→ **EXERCISE AIM**:
Locate the line with "were 1280x960 pixels." in the material. Copy that line and each one after it, through the last, exactly and with nothing else.

→ **RECORDS**:
== == ==

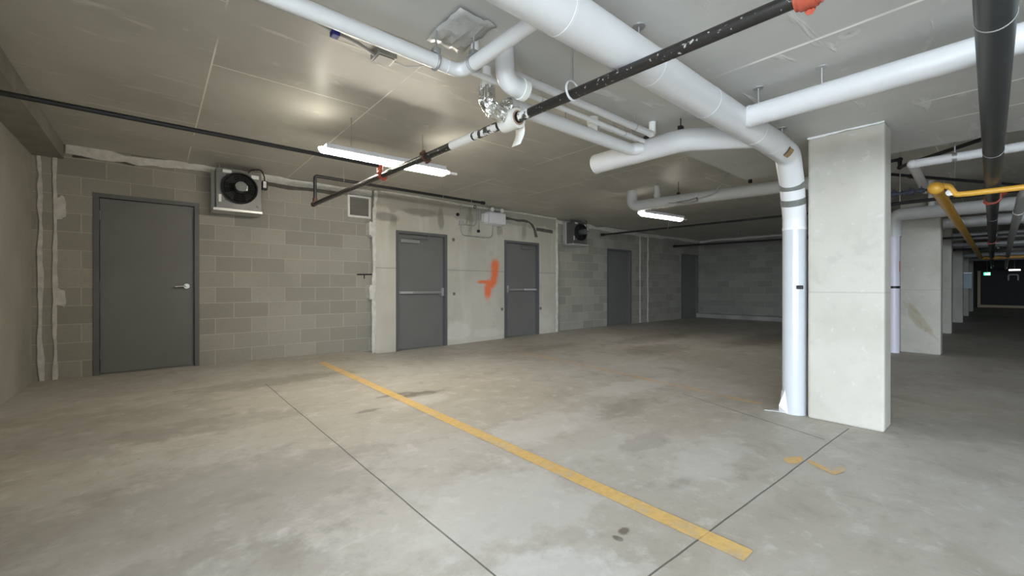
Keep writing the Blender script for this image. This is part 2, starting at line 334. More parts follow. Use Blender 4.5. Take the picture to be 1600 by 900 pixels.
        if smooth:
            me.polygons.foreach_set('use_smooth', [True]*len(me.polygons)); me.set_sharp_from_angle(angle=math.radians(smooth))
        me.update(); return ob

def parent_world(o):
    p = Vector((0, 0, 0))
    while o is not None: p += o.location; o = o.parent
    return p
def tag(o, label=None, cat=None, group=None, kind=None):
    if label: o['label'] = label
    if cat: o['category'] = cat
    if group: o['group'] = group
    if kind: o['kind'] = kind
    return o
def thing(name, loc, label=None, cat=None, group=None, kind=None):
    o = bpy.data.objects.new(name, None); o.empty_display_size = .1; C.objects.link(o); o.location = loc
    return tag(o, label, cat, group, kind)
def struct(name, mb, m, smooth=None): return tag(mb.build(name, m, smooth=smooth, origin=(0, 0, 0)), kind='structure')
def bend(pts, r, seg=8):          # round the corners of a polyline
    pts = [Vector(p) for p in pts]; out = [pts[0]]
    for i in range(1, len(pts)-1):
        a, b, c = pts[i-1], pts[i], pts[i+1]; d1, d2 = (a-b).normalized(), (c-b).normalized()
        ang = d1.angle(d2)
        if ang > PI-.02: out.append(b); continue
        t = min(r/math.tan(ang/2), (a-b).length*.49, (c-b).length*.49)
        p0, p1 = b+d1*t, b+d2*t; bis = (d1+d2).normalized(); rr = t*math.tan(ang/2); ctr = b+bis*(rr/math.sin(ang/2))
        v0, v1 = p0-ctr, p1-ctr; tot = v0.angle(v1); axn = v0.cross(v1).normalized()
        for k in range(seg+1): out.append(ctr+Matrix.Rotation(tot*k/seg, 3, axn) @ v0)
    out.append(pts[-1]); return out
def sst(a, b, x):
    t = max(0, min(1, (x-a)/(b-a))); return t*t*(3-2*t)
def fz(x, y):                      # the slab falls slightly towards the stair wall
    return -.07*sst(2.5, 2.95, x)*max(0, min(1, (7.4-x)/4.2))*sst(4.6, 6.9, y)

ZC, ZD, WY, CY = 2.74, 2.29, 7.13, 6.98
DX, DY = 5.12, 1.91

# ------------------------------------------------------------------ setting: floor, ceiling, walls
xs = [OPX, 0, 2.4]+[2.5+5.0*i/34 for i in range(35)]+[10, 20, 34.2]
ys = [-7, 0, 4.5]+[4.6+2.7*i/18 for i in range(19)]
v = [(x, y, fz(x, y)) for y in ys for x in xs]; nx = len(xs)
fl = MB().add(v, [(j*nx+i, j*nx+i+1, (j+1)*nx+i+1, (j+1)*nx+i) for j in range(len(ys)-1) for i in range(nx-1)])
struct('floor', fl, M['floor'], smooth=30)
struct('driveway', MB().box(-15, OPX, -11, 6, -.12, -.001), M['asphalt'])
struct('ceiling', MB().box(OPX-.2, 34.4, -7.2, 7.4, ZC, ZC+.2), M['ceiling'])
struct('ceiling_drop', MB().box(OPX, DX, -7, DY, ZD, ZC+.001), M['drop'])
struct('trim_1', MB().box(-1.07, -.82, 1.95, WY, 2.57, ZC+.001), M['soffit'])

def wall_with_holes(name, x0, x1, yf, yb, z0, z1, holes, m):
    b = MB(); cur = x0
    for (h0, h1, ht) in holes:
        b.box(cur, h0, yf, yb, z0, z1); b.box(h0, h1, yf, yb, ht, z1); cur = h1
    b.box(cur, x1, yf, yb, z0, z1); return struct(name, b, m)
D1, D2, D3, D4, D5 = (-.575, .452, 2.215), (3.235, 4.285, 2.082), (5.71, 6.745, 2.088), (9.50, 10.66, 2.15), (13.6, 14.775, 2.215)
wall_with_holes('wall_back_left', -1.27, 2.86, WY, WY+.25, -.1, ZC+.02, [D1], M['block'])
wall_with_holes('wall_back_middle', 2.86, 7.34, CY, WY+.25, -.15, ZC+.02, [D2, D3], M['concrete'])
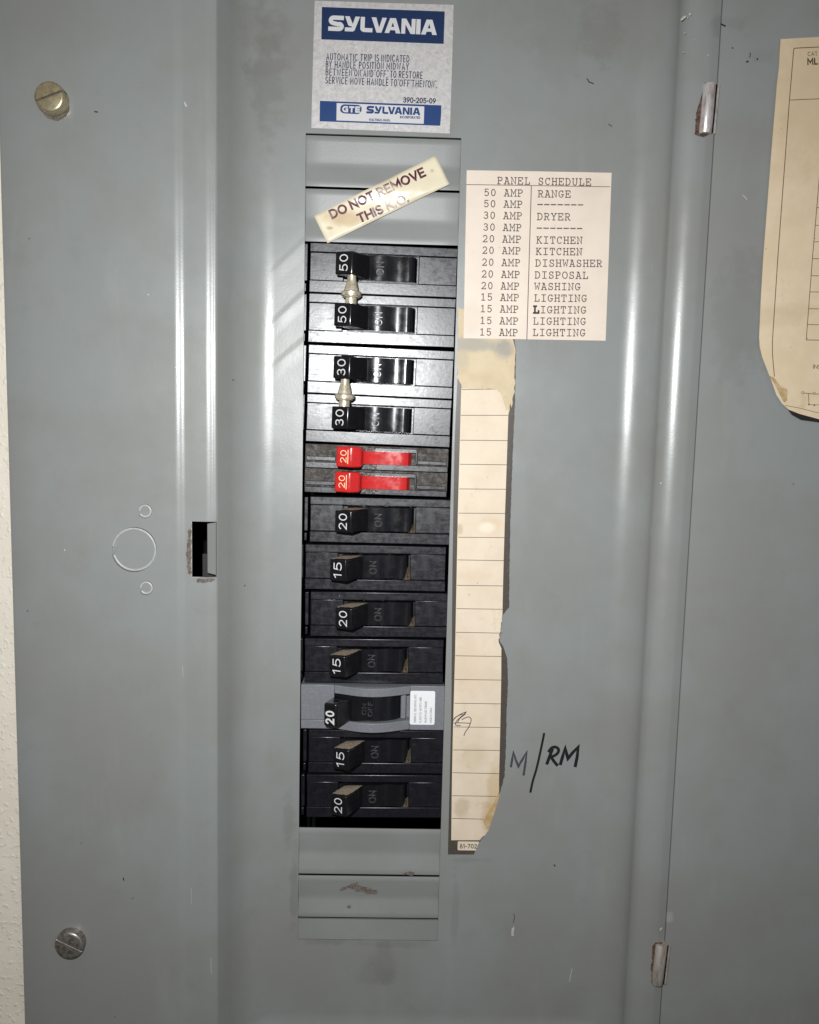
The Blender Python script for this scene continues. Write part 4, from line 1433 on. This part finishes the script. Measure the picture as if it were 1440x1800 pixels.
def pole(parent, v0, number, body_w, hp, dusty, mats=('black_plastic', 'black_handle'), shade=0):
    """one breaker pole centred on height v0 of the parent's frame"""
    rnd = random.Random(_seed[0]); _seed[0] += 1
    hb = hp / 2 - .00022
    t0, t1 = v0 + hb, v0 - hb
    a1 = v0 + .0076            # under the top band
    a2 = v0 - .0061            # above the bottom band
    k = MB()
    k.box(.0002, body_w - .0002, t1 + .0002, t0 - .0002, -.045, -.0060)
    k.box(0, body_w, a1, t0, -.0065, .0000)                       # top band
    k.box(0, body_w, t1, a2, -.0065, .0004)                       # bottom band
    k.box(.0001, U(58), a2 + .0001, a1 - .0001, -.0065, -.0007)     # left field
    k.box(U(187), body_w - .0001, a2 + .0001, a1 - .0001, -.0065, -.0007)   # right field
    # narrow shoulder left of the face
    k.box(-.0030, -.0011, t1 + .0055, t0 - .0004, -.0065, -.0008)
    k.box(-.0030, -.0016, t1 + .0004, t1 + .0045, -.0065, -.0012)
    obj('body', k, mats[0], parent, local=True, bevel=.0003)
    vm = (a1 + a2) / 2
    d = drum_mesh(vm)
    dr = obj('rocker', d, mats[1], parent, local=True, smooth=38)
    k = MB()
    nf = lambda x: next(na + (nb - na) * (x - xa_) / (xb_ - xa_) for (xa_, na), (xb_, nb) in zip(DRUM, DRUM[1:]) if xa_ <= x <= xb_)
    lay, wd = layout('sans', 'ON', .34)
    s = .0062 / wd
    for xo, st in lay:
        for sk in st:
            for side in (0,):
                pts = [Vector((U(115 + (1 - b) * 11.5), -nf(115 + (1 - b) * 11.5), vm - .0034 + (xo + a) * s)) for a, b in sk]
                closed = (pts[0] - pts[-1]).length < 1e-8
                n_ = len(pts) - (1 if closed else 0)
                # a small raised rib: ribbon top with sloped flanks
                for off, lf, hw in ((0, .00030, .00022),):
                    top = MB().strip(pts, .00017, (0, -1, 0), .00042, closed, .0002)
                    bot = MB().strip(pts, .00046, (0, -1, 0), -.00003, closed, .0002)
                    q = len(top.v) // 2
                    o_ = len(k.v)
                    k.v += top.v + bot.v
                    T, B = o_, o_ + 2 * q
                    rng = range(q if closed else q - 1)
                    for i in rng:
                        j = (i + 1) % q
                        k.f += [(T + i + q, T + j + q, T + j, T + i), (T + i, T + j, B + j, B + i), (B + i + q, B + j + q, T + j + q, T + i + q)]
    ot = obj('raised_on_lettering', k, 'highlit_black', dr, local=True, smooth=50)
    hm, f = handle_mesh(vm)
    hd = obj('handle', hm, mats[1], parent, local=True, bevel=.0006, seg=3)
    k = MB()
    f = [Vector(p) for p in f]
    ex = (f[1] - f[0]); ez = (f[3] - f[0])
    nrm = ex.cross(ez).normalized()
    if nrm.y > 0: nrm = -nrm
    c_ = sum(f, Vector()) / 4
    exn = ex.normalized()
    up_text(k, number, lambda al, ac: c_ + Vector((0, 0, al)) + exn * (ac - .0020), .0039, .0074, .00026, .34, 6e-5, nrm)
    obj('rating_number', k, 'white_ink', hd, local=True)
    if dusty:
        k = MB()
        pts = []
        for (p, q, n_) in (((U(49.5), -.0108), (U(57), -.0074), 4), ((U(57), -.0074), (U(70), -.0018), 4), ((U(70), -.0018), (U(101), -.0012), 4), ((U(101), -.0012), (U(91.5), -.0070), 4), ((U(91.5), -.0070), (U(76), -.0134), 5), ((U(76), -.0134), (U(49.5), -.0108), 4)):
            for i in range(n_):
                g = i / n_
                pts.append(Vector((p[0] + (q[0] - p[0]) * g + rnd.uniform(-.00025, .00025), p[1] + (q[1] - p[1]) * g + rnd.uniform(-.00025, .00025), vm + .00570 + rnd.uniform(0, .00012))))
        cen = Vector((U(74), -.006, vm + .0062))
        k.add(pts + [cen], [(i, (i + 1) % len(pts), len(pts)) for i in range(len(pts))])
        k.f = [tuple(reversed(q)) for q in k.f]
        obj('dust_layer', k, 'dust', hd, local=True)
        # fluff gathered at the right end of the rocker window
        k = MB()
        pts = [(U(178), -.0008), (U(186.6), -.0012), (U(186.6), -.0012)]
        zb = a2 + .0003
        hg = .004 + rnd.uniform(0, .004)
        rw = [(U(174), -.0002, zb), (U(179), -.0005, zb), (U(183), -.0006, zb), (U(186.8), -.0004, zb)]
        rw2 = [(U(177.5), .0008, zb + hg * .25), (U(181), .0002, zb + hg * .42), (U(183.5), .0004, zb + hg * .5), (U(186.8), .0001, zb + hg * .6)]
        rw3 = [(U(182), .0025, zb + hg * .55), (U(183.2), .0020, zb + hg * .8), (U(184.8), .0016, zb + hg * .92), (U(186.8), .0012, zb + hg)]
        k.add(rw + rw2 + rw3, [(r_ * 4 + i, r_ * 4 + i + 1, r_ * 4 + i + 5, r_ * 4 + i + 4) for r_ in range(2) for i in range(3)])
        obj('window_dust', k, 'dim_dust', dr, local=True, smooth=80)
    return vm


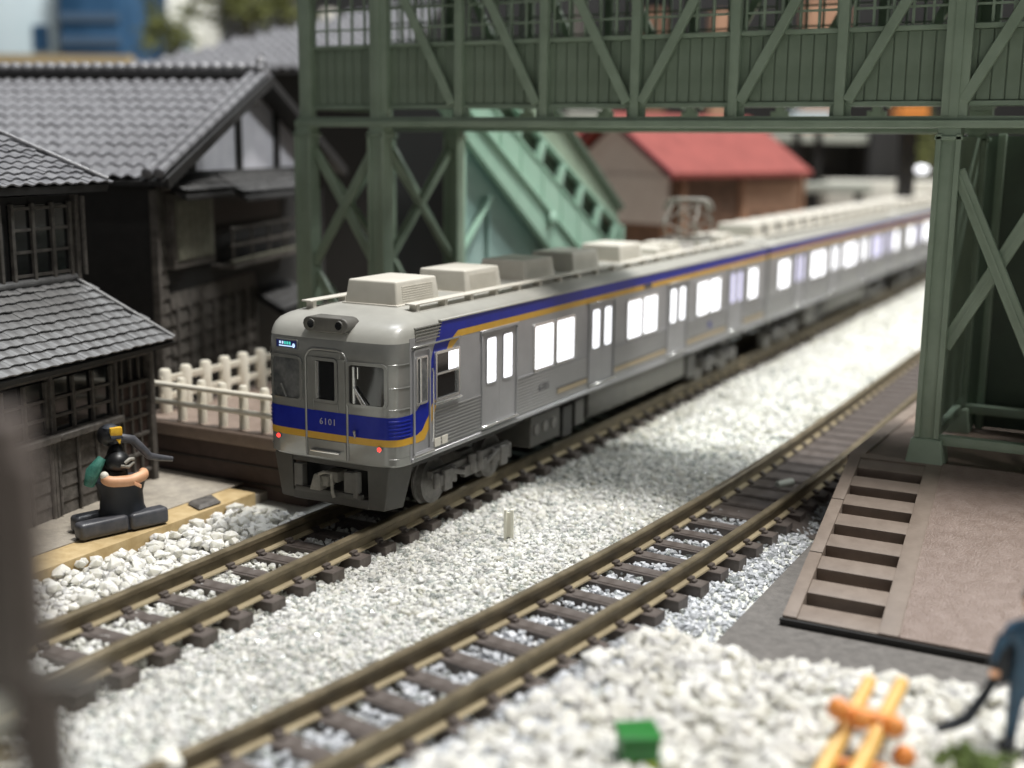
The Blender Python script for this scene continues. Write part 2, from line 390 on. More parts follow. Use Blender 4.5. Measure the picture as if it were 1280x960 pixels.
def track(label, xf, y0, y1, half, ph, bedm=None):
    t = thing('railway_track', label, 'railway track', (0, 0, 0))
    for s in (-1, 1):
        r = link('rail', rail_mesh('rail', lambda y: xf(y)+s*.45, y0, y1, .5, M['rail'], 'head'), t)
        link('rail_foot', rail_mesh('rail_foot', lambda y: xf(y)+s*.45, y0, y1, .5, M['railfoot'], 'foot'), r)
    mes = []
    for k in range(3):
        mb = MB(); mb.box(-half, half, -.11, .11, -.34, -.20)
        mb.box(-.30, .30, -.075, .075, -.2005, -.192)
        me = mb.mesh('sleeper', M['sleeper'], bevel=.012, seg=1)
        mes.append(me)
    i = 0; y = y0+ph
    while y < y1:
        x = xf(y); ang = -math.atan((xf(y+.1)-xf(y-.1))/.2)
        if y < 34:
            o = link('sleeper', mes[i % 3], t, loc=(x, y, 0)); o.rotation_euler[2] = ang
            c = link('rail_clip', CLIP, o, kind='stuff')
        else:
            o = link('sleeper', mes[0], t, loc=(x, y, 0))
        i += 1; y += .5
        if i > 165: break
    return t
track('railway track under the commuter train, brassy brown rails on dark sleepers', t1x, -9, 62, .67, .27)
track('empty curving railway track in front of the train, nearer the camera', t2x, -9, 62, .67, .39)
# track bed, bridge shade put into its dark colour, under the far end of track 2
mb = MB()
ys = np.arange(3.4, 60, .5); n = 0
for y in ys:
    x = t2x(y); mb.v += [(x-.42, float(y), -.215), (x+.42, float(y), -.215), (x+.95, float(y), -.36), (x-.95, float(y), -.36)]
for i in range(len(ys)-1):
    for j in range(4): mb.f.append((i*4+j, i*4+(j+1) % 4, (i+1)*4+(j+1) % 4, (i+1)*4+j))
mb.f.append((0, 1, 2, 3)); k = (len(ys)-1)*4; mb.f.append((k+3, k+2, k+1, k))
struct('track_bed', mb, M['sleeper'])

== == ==

→ **OUTPUT FOR THIS EXERCISE**:
The Blender Python script for this scene continues. Write part 2, from line 390 on. More parts follow. Use Blender 4.5. Measure the picture as if it were 1280x960 pixels.
def track(label, xf, y0, y1, half, ph, bedm=None):
    t = thing('railway_track', label, 'railway track', (0, 0, 0))
    for s in (-1, 1):
        r = link('rail', rail_mesh('rail', lambda y: xf(y)+s*.45, y0, y1, .5, M['rail'], 'head'), t)
        link('rail_foot', rail_mesh('rail_foot', lambda y: xf(y)+s*.45, y0, y1, .5, M['railfoot'], 'foot'), r)
    mes = []
    for k in range(3):
        mb = MB(); mb.box(-half, half, -.11, .11, -.34, -.20)
        mb.box(-.30, .30, -.075, .075, -.2005, -.192)
        me = mb.mesh('sleeper', M['sleeper'], bevel=.012, seg=1)
        mes.append(me)
    i = 0; y = y0+ph
    while y < y1:
        x = xf(y); ang = -math.atan((xf(y+.1)-xf(y-.1))/.2)
        if y < 34:
            o = link('sleeper', mes[i % 3], t, loc=(x, y, 0)); o.rotation_euler[2] = ang
            c = link('rail_clip', CLIP, o, kind='stuff')
        else:
            o = link('sleeper', mes[0], t, loc=(x, y, 0))
        i += 1; y += .5
        if i > 165: break
    return t
track('railway track under the commuter train, brassy brown rails on dark sleepers', t1x, -9, 62, .67, .27)
track('empty curving railway track in front of the train, nearer the camera', t2x, -9, 62, .67, .39)
# track bed, bridge shade put into its dark colour, under the far end of track 2
mb = MB()
ys = np.arange(3.4, 60, .5); n = 0
for y in ys:
    x = t2x(y); mb.v += [(x-.42, float(y), -.215), (x+.42, float(y), -.215), (x+.95, float(y), -.36), (x-.95, float(y), -.36)]
for i in range(len(ys)-1):
    for j in range(4): mb.f.append((i*4+j, i*4+(j+1) % 4, (i+1)*4+(j+1) % 4, (i+1)*4+j))
mb.f.append((0, 1, 2, 3)); k = (len(ys)-1)*4; mb.f.append((k+3, k+2, k+1, k))
struct('track_bed', mb, M['sleeper'])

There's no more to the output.